On sait que, au delà de la crise sanitaire qui frappe notre pays comme bon nombre de pays du monde, une grave crise économique et financière va durablement s’installer et frapper durement la plupart de nos entreprises.
Si l’Etat, qui a promptement réagi en mettant en place plusieurs mécanismes de soutien dont un système de prêt bancaire garanti, a considérablement augmenté ses taux d’endettement et de déficit budgétaire, il ne pourra certainement pas subvenir à l’ensemble des besoins et demandes qui vont se présenter à lui.
Le monde économique s’attend pourtant à une relance forte pilotée par le budget de l’Etat, une sorte de new deal à la Française qui permettrait aux investissements publics de booster l’activité des entreprises. On pense bien sur au domaine du bâtiment et des travaux publics mais aussi à bien d’autres dans les fournitures et les services, en mettant un accent sur les entreprises innovantes et start-up dont le dynamisme est indispensable tant sur le plan local, que national… et bien sûr européen.
La commande publique est bien évidemment en première ligne dans cette attente. Elle jouera sans nul doute, comme elle l’a déjà fait par le passé, un role essentiel dans cette relance. Mais cette dernière ne se fera pas sans la collaboration active des entreprises, sans lesquelles tout interventionnisme public serait limité.
L’ACHAT PUBLIC, CLE DE LA RELANCE?
C’est une constante depuis bien des années: la commande publique est un des leviers essentiels de la relance économique en cas de crise importante, comme en 2008 par exemple après la crise des subprimes. Il est vrai que les marchés publics et les concessions représentant chaque année 10% de notre PIB- 15 % pour la moyenne des Etats de l’Union Européenne-, leur impact economique, social et par la même politique est incontestable.

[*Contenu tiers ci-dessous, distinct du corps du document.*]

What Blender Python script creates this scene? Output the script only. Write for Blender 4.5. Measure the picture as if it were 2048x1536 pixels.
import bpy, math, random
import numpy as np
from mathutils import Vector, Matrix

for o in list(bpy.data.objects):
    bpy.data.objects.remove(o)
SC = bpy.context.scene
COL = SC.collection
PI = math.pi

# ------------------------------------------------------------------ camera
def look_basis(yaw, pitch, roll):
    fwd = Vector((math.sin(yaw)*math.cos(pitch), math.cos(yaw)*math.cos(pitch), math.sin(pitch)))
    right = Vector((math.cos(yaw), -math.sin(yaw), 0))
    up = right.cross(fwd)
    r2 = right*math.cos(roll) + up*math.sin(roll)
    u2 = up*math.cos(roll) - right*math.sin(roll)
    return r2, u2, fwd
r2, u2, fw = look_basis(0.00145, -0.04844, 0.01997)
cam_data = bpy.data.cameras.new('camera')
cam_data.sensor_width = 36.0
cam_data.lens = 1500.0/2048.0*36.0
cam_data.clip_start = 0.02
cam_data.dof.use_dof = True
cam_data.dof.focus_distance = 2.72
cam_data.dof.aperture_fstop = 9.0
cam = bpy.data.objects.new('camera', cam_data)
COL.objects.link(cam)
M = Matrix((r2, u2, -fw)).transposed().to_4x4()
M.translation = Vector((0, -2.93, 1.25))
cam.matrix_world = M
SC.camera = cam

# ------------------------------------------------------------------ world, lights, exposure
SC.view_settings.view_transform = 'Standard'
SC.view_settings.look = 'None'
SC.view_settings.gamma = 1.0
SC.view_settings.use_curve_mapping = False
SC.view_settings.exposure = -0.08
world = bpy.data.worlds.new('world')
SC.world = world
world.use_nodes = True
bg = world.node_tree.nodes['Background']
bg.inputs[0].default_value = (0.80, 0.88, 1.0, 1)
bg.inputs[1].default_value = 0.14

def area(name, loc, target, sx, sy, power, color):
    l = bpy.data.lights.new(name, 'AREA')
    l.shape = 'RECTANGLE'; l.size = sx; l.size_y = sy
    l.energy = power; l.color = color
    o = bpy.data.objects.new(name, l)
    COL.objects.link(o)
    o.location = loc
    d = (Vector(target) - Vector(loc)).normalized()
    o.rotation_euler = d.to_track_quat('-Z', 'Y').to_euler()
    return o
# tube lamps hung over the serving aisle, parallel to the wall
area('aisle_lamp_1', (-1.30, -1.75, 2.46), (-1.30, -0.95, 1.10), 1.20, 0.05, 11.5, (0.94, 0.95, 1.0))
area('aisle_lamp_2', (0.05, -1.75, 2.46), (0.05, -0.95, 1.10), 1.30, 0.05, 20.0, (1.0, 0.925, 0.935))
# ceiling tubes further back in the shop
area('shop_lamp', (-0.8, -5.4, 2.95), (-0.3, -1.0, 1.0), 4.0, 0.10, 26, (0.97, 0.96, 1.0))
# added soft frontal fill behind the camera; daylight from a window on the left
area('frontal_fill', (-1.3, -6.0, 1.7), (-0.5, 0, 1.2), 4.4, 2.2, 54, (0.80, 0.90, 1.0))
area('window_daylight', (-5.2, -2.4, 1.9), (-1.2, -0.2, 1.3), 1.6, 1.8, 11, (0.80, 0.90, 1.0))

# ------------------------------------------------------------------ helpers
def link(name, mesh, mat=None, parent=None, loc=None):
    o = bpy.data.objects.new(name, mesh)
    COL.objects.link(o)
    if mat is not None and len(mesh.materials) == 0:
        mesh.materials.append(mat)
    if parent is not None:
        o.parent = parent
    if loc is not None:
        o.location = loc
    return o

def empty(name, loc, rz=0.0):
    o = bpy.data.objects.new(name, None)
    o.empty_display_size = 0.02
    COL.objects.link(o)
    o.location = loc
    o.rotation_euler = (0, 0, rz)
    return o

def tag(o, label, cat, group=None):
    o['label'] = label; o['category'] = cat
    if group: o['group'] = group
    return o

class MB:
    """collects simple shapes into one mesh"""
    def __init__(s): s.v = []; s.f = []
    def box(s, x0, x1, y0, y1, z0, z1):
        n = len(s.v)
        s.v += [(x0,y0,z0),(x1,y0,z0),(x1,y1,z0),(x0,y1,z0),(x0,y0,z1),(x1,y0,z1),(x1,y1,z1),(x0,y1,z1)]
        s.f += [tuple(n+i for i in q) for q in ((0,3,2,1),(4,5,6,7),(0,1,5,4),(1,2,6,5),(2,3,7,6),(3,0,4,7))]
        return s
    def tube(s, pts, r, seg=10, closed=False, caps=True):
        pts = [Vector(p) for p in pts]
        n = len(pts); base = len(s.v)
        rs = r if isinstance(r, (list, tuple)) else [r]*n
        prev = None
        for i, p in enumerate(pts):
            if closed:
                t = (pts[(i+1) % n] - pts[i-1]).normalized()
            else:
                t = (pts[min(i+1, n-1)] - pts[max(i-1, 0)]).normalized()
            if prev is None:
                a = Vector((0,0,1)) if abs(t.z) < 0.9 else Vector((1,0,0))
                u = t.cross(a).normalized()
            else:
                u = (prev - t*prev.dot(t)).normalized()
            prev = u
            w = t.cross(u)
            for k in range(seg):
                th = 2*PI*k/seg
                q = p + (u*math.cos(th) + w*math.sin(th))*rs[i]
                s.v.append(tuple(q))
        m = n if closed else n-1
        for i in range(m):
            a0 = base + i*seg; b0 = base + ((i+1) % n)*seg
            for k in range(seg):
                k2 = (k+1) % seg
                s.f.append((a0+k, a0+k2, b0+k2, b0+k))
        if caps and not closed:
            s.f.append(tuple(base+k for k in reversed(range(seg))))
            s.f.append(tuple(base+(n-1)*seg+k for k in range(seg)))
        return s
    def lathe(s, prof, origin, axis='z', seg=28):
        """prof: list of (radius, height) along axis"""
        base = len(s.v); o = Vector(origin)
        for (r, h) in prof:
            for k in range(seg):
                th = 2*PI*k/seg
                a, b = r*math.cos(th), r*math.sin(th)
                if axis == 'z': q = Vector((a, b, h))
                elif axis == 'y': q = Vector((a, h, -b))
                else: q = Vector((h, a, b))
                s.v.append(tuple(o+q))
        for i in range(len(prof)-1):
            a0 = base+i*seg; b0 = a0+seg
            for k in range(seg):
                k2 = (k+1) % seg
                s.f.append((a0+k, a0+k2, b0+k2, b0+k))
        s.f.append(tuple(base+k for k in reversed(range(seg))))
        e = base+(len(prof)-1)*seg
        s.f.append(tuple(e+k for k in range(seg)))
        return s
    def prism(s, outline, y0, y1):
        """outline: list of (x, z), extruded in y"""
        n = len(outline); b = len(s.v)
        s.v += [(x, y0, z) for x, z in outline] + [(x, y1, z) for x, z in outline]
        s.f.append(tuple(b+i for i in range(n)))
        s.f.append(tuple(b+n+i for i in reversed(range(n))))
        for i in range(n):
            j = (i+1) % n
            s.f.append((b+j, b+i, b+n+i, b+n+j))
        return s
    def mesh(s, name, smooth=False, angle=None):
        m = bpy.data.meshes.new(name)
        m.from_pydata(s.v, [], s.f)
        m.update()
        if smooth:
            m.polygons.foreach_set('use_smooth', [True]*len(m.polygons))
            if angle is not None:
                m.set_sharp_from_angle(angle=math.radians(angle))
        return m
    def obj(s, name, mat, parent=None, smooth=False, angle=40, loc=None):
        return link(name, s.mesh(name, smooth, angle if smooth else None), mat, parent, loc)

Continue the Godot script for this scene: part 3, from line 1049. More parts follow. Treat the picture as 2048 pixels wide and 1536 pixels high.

Elle va donc certainement être utilisée dans le cadre du-ou des- plan de relance que le gouvernement s’apprête à mettre en place. Cela nécessitera sans doute des choix politiques forts et assumés, notamment s’il est opté, à nouveau comme en 2008, pour une nouvelle élévation du seuil des procédures de non mise en concurrence. Si cela est le cas, quelques mois à peine après la mise en place du seuil de 40.000 euros, les critiques ne manqueront certainement pas de tomber en provenance des tenants d’une orthodoxie pure et dure de l’achat public et d’une application stricte de la jurisprudence européenne TELAUSTRIA et de son fameux degré de publicité préalable. D’autres y verront au contraire un geste frappant et courageux, permettant à la fois d’assouplir et d’alléger les procédures d’achat auprès d’opérateurs économiques ne pouvant perdre trop de temps dans un formalisme inadapté à la situation. Une telle mesure reposera sur un véritable pacte de confiance avec les acheteurs publics, qui devront utiliser cet éventuel nouveau seuil de manière raisonnable et raisonnée et en respectant les garde fous découlant tant des textes que de la jurisprudence.
D’autres voies seront sans doute empruntées, comme celle, dans la droite ligne de l’ordonnance 2020-319 du 20 mars dernier, modifiée par l’ordonnance 2020-460 du 22 avril, de l’élévation du pourcentage des avances, qui peut l’être pour le moment au delà de 60% du montant du marché. A nouveau, il ne s’agit en l’espèce, comme pour le seuil de non mise en concurrence sus évoqué, que de choix offerts aux acheteurs, qui n’ont bien sur pas l’obligation de les mettre en oeuvre. D’autres volets de l’ordonnance seront sans doute plus difficiles à pérenniser, comme ceux relatifs au prolongement des délais des procédures et contrats, ou ceux permettant aux acheteurs de ne pas pénaliser les retards pris par les titulaires des marchés dans le cadre de leur exécution.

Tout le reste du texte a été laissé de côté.